As Frances Buckingham points out in his article Why Business Needs More Activism, there are important reasons why NGOs and businesses shouldn’t be sitting on the same side of the table. By serving as watchdogs, NGOs give business more credibility in the public eye and NGO activist campaigns, such as 350.org’s divestment campaign or Greenpeace’s Save the Arctic campaign, spurs change that otherwise wouldn’t happen if the NGOs were working within the business.
The line between advocate and watchdog often first gets blurred when an NGO starts takings money from the very businesses they say they are keeping tabs on. Not a good practice.
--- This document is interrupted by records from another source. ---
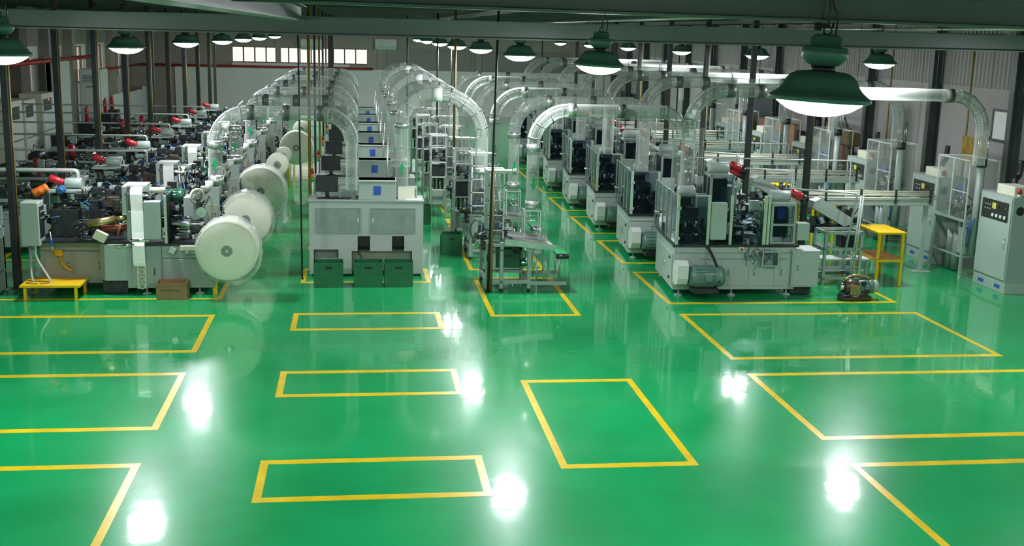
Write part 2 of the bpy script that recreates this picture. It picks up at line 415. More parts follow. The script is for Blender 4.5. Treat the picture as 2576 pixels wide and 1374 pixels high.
# ceiling: dark deck, purlins, green beams
ceiling = structure(G().box(XL-.3, YF-.3, ZC, XR+.3, YB+.3, ZC+.15).build('ceiling', 'ceil')); ceiling['label'] = 'dark green ceiling deck on purlins and green steel beams'
pg = G().box(XL+.02, -.06, -.22, XR-.02, .06, 0)
pur = pg.build('purlin', 'ceil', ceiling); pur.location = (0, -2, ZC-.001)
y = 0.6
while y < YB:
    if abs(y-17.2) > .3:
        q = pur.copy(); COL.objects.link(q); q.location = (0, y, ZC-.001)
    y += 2.05
def ibeam(L0, L1, axis, pos, z0, z1, w):
    g = G(); t = .018
    if axis == 'x':
        g.box(L0, pos-w, z0, L1, pos+w, z0+t).box(L0, pos-w, z1-t, L1, pos+w, z1).box(L0, pos-.01, z0+t, L1, pos+.01, z1-t)
    else:
        g.box(pos-w, L0, z0, pos+w, L1, z0+t).box(pos-w, L0, z1-t, pos+w, L1, z1).box(pos-.01, L0, z0+t, pos+.01, L1, z1-t)
    return g.build('beam', 'beam', ceiling)
ibeam(XL+.02, XR-.02, 'x', 17.2, 4.90, 5.15, .12)
b = ibeam(-1.0, XR-.02, 'x', 0, -.10, .10, .09); b.location = (0, 7.75, 5.25); b.rotation_euler = (0, math.radians(.45), 0)
ibeam(YF+.1, 17.07, 'y', -.8, 5.09, 5.3, .09)
for y in (26.5, 40.0, 53.5, 66.5): ibeam(XL+.02, XR-.02, 'x', y, 5.0, 5.25, .1)
for x in (-4.1, 3.13, 10.5): G().box(x-.025, YF+.2, 5.40, x+.025, YB-.3, 5.5).build('lamp_rail', 'beam', ceiling)
for x in (-9.5, 5.2, 12.2): G().cyl((x, YF+.3, 5.3), (x, YB-.3, 5.3), .03, n=8).build('ceiling_conduit', 'pipegrey', ceiling)
G().cyl((XL+.5, 46.0, 4.86), (1.5, 46.0, 4.86), .05, n=8).build('ceiling_pipe', 'orange', ceiling, 'thin orange pipe under the ceiling')

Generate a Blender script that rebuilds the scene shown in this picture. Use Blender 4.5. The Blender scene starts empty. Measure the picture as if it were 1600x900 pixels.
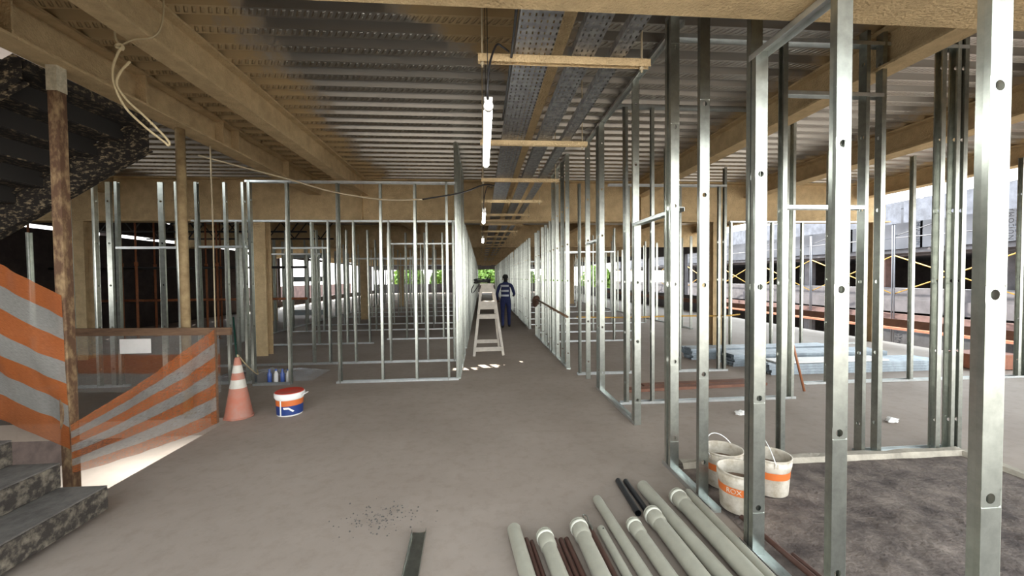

I would go one step further and argue that not only do we need NGOs pushing businesses to act more responsibly, but we need more activist business leaders, pushing their own business to the limits of what can be accomplished in a responsible and sustainable manner. These business activists need to create a new system for a better way of doing business, one that provides a measurable benefit to society at large.
Most NGOs are not advocacy organizations – they provide services and resources to groups left out of the marketplace or at the bottom of the income ladder. As such, they are poorly suited to conduct advocacy. More often than not they depend on the support of the largest businesses in their network – either directly or through foundations that those businesses control. It is unrealistic to expect them to be watchdogs when to survive they have to be lapdogs. How we create a space for advocates with independence is very hard. Alinsky would argue that this is something that interest groups have to organize themselves around in order to take on the excesses of corporations that do not care about their interests. Labor unions, community organizations, political organizations are all on that list. But NGOs, by virture of their dependence on the hand that we ask them to bit – not very promising.